The chief executive of Boston Private Financial Holdings denies he is dismantling the group’s businesses and has vigorously defended his recent move to spin off five portfolio firms this year, according to Boston Business Journal.
Tim Vaill has announced the divestiture of five portfolio companies this year. The recent sale of Gibraltar Private Bank & Trust that showed Mr Vaill was not willing to sit still and weather the economic crisis. The Florida-based bank threatened to undermine BPFH’s capital base while hindering the growth prospects of the holding company’s best performers, the publication said.
“After we bought (Gibraltar) in the fall of 2005, some god living in Florida said this marketplace will decline,” Mr Vaill was quoted by the publication as saying in an interview.
Like a lot of banking groups in the US and overseas, Boston Private has been hit by the decline in the housing market. Falls in Florida have been particularly hard, saddling banks exposed to the state with a large number of non-performing loans.

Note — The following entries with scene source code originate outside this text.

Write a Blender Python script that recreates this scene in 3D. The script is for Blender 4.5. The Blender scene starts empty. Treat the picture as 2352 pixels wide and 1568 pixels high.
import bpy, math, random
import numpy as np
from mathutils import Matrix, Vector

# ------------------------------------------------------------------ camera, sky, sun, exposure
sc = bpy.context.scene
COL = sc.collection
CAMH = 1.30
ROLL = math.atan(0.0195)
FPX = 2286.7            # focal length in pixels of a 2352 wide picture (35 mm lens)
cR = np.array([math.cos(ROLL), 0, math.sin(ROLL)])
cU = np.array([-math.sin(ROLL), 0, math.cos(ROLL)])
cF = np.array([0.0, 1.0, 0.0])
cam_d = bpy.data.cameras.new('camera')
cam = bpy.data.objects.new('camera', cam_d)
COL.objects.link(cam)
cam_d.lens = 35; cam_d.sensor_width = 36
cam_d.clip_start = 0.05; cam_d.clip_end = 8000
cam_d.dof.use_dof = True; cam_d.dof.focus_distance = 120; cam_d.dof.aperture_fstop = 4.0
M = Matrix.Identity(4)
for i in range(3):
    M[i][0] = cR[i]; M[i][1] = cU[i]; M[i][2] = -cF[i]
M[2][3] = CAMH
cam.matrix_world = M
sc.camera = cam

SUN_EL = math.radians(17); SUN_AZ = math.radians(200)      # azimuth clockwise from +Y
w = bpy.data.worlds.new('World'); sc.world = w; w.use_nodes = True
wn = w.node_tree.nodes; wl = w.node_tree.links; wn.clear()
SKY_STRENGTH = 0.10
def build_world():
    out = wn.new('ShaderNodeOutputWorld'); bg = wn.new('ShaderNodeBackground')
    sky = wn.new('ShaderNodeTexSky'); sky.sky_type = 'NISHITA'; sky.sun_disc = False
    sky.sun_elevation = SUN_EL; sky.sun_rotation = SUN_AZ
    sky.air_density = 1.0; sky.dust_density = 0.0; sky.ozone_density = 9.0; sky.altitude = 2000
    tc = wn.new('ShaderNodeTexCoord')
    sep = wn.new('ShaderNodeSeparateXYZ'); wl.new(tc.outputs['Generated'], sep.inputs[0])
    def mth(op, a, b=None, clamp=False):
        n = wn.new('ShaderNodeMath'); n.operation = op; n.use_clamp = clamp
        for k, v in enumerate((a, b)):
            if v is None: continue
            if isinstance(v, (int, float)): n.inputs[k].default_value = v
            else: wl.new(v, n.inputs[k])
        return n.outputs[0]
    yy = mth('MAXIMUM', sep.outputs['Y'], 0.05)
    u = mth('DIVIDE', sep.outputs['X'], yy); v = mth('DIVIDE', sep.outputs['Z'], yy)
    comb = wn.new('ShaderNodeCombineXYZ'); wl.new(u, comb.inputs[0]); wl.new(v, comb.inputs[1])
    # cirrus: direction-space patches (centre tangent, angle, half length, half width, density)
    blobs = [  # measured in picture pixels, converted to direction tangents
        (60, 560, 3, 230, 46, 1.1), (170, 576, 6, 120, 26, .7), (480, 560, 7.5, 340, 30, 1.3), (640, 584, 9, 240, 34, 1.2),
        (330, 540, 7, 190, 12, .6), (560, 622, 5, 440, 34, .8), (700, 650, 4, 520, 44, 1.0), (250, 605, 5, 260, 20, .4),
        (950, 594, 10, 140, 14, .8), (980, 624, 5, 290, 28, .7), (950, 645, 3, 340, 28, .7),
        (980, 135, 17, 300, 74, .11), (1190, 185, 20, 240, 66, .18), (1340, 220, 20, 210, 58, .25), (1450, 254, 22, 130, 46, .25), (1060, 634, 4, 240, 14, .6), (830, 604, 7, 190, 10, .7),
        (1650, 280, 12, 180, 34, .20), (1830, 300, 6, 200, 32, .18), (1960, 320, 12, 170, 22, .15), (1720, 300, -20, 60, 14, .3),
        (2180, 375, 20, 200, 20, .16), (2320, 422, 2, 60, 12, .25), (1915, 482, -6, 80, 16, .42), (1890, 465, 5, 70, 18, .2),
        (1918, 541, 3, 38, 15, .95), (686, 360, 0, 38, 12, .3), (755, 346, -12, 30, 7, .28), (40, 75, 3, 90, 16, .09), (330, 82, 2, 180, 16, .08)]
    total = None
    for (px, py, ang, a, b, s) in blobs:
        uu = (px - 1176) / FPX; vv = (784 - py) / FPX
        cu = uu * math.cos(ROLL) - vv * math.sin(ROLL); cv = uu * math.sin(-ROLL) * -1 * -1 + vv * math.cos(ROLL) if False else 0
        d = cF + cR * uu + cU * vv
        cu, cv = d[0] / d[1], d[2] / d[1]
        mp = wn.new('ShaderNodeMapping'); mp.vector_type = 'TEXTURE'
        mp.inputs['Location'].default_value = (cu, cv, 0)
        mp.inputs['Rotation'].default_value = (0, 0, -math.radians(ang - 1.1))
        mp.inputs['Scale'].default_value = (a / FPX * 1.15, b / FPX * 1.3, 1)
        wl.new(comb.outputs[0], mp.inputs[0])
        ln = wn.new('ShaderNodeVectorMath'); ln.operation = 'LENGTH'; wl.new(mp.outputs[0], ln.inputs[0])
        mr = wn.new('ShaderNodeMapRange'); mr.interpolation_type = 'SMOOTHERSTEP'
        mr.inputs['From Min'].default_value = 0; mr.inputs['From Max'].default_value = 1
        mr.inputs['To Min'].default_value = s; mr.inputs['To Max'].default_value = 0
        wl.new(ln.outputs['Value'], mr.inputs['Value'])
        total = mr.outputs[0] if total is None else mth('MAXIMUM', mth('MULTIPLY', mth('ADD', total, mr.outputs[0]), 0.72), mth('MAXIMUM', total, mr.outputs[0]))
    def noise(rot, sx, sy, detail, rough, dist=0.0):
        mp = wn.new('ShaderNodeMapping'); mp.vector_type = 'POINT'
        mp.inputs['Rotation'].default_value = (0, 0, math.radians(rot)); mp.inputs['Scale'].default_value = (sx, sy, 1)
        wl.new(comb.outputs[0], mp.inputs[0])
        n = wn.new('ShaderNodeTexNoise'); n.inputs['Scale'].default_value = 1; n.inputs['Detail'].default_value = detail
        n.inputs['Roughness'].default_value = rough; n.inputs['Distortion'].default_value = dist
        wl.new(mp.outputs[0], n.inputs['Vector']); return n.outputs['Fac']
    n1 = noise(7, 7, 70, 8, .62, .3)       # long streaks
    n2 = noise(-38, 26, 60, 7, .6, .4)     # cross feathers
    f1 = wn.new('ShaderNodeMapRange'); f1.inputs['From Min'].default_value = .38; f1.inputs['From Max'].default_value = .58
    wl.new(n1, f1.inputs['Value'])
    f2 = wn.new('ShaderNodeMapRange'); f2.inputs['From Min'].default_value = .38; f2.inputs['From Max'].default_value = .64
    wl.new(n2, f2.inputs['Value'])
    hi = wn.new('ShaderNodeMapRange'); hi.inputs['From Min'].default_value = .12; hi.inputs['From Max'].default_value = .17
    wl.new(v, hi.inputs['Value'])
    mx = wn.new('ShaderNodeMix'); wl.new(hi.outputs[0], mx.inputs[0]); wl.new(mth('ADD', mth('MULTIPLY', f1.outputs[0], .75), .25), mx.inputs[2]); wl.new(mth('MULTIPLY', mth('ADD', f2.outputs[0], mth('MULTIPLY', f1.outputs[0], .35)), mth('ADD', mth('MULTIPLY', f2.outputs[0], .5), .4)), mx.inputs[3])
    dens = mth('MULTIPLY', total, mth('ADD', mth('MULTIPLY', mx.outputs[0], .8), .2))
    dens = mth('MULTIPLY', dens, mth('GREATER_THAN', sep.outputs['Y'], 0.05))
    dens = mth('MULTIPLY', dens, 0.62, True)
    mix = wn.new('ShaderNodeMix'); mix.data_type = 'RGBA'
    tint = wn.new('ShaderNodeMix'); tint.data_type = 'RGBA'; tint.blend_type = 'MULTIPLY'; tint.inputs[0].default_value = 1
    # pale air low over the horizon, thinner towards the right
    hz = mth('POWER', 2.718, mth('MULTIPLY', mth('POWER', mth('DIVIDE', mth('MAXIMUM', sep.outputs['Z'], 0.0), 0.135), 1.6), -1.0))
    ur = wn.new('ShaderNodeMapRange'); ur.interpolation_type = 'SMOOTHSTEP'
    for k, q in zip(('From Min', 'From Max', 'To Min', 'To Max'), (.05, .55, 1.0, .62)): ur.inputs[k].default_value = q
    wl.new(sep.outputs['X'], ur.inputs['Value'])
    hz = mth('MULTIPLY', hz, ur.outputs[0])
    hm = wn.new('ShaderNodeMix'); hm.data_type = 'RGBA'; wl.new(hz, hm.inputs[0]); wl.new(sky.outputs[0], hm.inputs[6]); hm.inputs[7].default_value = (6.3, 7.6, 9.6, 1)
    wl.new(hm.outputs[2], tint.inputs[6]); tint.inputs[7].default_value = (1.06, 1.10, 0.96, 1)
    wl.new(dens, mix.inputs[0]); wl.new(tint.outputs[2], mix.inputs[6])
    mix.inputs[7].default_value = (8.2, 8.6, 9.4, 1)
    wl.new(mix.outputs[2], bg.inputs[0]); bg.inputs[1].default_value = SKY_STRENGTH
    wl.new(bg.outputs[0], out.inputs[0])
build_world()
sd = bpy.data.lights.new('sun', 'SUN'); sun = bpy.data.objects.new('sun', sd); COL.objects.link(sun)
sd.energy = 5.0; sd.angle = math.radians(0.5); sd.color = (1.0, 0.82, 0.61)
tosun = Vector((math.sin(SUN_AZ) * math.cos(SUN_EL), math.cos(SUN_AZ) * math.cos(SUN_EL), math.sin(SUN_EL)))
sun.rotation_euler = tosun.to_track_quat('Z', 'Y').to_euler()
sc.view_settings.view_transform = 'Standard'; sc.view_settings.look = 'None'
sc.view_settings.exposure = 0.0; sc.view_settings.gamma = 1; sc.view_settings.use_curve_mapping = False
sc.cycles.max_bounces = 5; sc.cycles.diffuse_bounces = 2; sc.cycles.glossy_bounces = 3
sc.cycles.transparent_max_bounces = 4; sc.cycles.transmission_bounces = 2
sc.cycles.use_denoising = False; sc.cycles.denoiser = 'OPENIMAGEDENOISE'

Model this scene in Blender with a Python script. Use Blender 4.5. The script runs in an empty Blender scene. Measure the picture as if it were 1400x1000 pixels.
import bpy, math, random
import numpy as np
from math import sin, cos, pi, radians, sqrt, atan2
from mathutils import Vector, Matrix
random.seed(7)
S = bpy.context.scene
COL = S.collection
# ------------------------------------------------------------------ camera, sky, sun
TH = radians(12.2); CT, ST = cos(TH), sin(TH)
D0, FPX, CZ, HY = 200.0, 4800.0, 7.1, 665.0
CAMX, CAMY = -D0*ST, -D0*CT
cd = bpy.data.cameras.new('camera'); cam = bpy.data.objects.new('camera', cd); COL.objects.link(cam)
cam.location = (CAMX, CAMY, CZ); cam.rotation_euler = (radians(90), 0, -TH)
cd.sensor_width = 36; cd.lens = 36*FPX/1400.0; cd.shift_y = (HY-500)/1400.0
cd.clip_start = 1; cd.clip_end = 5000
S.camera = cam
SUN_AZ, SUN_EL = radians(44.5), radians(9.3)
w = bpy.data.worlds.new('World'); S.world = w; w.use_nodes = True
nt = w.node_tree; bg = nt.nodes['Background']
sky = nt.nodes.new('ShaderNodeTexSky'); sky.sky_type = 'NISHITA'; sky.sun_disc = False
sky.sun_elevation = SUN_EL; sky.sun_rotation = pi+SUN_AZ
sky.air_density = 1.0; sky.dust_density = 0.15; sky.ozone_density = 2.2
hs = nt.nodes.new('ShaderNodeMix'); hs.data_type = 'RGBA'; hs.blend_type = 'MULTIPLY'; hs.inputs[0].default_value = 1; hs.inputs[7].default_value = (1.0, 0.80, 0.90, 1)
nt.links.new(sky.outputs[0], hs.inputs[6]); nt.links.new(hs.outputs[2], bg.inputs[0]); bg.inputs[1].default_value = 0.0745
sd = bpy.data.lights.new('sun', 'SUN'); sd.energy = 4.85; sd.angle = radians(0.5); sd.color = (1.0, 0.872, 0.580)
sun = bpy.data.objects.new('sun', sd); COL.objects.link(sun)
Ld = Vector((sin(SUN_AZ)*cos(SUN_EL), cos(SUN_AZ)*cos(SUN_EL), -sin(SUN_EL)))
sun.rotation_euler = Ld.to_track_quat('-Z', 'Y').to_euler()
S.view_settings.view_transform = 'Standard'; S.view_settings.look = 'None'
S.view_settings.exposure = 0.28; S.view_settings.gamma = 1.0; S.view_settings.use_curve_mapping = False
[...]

Gibraltar once was seen as a key part of Boston Private Financial’s wealth management strategy in the US Southeast. But the bank’s loan portfolio soured while deposits from real estate escrow accounts all but disappeared.
About 40 per cent of Boston Private Financial’s nonperforming loans were tied to Gibraltar, the publication said. So last month he sold the bank to a group led by Gibraltar’s CEO for $93 million, or 64 per cent less than what Boston Private Financial paid for the lender four years earlier.
“The Florida marketplace will deteriorate for some time,” Mr Vaill said.